Geçenlerde, TOKİnin doğalgazlı binasının önüne bırakılan kömür konusunu yazmıştım...
Doğalgazlı bir binada kömür yakılması mümkün olmadığına göre, bu yardımın yapılmasının
kafalarda soru işaretleri bıraktığını belirtmiştim...
Bir yanlışlık olabileceğini de ifade etmiştim...
Öğrendiğime göre, Sosyal Yardımlaşma ve Dayanışma Vakfı, söz konusu kömürleri
doğru adrese bırakmıştı...
Nasıl olur, demeyin!..
TOKİnin, Kazım Karabekir Mahallesindeki doğalgazlı binasında kömür yardımı yapılan 7 aile yoksuldu ve parasızlıktan sistemi bağlatamamıştı...
Meselenin özü, araştırılınca anlaşılmıştı...
Yazımda, yoksul ailelere yakacak olarak verilen
kömür torbalarının üzerinde, Parayla satılamaz ibaresi
bulunduğu halde, bunların satışının söz konusu olabileceği ihtimali üzerinde durmuştum...

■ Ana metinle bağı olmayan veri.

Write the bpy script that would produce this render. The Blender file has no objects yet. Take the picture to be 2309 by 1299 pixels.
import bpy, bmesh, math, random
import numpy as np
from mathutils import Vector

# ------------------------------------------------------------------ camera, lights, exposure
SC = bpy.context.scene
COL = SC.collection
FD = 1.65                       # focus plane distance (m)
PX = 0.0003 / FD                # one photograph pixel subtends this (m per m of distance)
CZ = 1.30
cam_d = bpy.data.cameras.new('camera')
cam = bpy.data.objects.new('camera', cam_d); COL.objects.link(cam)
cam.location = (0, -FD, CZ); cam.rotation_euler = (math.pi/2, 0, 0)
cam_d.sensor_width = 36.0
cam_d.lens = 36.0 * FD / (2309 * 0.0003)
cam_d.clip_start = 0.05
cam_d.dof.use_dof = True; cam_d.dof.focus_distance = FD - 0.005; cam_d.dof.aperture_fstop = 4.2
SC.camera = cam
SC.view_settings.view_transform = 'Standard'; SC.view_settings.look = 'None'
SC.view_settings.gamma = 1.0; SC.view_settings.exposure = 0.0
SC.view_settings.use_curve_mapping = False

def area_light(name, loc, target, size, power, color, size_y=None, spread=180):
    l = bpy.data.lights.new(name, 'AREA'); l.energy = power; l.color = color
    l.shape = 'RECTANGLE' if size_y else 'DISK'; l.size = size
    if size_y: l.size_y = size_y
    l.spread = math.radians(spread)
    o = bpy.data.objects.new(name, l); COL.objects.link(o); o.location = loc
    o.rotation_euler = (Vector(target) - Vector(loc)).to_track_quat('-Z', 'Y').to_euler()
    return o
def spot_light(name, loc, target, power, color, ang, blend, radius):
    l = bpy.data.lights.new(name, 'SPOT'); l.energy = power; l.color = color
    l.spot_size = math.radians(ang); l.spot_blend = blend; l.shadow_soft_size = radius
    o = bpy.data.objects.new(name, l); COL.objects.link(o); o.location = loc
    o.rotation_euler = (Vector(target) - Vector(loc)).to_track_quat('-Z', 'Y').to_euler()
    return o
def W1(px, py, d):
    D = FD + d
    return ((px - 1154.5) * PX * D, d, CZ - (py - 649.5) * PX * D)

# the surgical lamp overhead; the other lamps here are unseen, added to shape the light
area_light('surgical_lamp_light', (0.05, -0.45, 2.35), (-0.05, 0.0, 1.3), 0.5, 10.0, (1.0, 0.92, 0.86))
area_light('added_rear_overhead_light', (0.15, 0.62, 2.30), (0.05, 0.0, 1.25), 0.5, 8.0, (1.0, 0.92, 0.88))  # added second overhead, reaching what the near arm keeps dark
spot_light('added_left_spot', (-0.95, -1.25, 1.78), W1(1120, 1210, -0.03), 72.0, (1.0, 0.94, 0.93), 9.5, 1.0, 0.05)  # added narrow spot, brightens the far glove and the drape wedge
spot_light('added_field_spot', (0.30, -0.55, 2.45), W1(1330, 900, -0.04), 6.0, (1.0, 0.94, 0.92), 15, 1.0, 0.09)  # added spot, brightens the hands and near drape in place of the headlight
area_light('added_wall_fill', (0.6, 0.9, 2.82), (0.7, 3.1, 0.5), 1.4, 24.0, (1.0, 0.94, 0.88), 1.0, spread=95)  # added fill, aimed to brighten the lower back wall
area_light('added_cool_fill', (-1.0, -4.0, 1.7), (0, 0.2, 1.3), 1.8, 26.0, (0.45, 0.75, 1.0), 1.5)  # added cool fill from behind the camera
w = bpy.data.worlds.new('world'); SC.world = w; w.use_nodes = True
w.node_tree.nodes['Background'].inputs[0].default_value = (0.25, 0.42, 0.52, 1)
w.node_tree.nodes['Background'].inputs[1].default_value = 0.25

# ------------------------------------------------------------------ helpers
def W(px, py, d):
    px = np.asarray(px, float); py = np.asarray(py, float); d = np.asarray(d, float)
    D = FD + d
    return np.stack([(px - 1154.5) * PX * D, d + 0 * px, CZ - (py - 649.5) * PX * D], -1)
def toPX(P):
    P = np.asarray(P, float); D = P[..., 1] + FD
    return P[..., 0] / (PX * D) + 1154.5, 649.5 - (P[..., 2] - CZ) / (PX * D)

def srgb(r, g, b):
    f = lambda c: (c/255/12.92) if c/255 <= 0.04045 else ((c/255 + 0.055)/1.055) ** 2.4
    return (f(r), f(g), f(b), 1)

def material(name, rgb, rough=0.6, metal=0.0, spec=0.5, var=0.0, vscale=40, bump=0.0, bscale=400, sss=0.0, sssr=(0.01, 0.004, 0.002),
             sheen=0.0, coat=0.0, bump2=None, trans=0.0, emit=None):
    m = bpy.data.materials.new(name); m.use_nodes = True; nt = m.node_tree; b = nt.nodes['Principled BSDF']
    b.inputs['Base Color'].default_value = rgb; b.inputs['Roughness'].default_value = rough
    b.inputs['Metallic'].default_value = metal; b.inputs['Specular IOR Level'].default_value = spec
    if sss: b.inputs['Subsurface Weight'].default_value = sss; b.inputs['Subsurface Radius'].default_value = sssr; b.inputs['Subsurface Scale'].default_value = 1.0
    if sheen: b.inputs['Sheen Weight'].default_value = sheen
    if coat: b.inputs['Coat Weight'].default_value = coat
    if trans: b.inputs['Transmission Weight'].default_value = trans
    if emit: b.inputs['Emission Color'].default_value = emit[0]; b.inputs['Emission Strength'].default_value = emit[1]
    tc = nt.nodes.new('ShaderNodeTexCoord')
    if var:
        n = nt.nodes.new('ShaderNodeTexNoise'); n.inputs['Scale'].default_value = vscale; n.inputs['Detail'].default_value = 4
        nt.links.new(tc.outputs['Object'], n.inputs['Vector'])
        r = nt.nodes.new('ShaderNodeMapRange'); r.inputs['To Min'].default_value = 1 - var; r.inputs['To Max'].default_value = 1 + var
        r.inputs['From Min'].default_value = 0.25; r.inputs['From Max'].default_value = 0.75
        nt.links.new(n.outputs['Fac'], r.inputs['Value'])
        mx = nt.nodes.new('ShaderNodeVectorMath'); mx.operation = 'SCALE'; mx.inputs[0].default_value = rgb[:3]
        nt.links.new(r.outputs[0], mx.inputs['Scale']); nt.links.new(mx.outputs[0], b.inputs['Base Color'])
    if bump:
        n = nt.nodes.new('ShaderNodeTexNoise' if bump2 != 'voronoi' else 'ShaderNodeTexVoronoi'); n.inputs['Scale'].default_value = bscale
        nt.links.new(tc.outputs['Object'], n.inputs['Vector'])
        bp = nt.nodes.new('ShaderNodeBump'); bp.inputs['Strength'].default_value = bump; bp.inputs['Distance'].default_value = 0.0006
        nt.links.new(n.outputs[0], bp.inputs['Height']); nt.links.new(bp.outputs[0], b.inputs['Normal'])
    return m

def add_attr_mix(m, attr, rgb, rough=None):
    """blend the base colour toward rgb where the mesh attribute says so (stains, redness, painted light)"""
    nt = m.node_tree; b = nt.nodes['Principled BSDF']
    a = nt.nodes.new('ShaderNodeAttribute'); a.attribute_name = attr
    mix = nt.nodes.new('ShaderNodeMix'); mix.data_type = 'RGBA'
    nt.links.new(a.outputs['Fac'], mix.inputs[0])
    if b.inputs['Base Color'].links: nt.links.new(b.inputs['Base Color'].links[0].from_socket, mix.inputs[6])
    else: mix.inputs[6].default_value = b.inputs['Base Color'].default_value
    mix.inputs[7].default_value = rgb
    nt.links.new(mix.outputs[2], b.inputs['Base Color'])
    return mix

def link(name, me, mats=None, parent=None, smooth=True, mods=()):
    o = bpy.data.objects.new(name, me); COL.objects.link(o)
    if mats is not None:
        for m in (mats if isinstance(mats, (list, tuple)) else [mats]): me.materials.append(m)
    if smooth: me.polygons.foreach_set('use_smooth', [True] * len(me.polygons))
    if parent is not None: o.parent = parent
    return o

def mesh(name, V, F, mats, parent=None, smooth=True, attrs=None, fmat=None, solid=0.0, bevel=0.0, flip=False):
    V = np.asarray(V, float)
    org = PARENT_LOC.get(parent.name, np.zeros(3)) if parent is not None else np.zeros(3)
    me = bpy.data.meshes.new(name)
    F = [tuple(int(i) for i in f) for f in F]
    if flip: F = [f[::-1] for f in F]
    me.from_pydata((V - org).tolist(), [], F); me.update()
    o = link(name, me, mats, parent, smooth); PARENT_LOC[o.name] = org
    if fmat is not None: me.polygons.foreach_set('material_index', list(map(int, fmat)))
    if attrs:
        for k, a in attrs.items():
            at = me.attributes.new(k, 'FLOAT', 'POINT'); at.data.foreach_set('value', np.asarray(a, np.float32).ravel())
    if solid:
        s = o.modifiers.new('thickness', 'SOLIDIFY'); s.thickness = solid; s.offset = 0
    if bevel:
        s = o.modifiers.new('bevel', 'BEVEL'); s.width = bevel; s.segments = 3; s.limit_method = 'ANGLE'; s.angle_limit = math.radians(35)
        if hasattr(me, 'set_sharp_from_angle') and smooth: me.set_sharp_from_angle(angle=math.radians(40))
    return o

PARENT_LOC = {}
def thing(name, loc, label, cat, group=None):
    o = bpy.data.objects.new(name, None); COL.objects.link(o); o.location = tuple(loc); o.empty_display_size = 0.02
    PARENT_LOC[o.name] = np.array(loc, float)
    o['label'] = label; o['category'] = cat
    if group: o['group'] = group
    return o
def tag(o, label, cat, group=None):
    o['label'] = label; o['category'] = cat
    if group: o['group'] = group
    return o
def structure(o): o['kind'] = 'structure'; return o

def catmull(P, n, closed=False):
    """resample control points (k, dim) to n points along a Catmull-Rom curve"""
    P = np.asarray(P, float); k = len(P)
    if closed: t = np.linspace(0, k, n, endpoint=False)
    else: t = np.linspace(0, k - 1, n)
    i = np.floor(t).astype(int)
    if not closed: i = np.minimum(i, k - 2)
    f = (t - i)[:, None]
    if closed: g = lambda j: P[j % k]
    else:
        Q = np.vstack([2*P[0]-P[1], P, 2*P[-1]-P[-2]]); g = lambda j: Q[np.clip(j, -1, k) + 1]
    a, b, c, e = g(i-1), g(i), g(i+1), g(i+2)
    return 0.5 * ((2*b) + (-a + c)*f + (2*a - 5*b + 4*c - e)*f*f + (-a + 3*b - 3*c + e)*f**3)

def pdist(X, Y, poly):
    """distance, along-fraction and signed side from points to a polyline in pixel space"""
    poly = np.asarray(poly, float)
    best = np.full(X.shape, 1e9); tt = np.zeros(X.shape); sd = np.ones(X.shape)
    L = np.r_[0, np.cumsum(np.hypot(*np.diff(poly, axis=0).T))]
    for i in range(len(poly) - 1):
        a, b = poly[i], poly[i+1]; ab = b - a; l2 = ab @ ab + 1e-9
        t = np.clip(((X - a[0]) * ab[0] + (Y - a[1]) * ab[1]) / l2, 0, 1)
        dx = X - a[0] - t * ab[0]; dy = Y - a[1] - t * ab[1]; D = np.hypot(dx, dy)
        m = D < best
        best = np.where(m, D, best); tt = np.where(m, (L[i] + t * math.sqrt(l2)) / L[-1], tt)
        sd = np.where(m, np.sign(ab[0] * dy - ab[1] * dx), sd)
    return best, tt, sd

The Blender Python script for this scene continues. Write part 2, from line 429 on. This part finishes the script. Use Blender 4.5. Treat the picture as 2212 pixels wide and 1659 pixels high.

Dün, polis ekipleri bir kahvehanede, yoksullara dağıtılan
kömür torbalarını buldu...
Sosyal Yardımlaşma ve Dayanışma Vakfının, kahvehaneye kömür bırakmak gibi bir
yanlışlığı yapacağını sanmıyorum...
Hem ilgili Vali Yardımcısı Ramazan Aksoy hem de
Vakıf Müdürü Cemile Aygünün kılı kırk yaran
titiz insanlar olduğunu biliyorum...
Personelin de böyle bir
hataya düşmesi mümkün değil...
Öyleyse bu kahvehaneye kömür
nereden geldi?..
Yanlışlık var başlıklı köşe yazımda,
bu kömürlerin, yardım alan bazı kişilerce
ucuz fiyatla satıldığını belirtmiştim...
Yoksul insan, ihtiyacı olan kömürü niye satsın ki?..
Evine ekmek götüremeyen bir insan,
aç karnını mı düşünecek, yoksa üşüyen sırtını mı?..
Böyle bir tercihle karşılaşıldığında
siz olsanız hangisini yapardınız?..
Aslında, içler acısı fotoğrafa böyle bakılırsa,
mevcut durum tespiti daha anlaşılır hale gelir...
Ben artık olaya böyle bakıyorum...
İşin organize bir ticari yanı yoksa,
Varsın satılsın derim...
Devenin hamuduyla yutulduğu bir ortamda,
yoksulun 3-5 torba kömürünün lafını
etmek, bence insafsızlık olur...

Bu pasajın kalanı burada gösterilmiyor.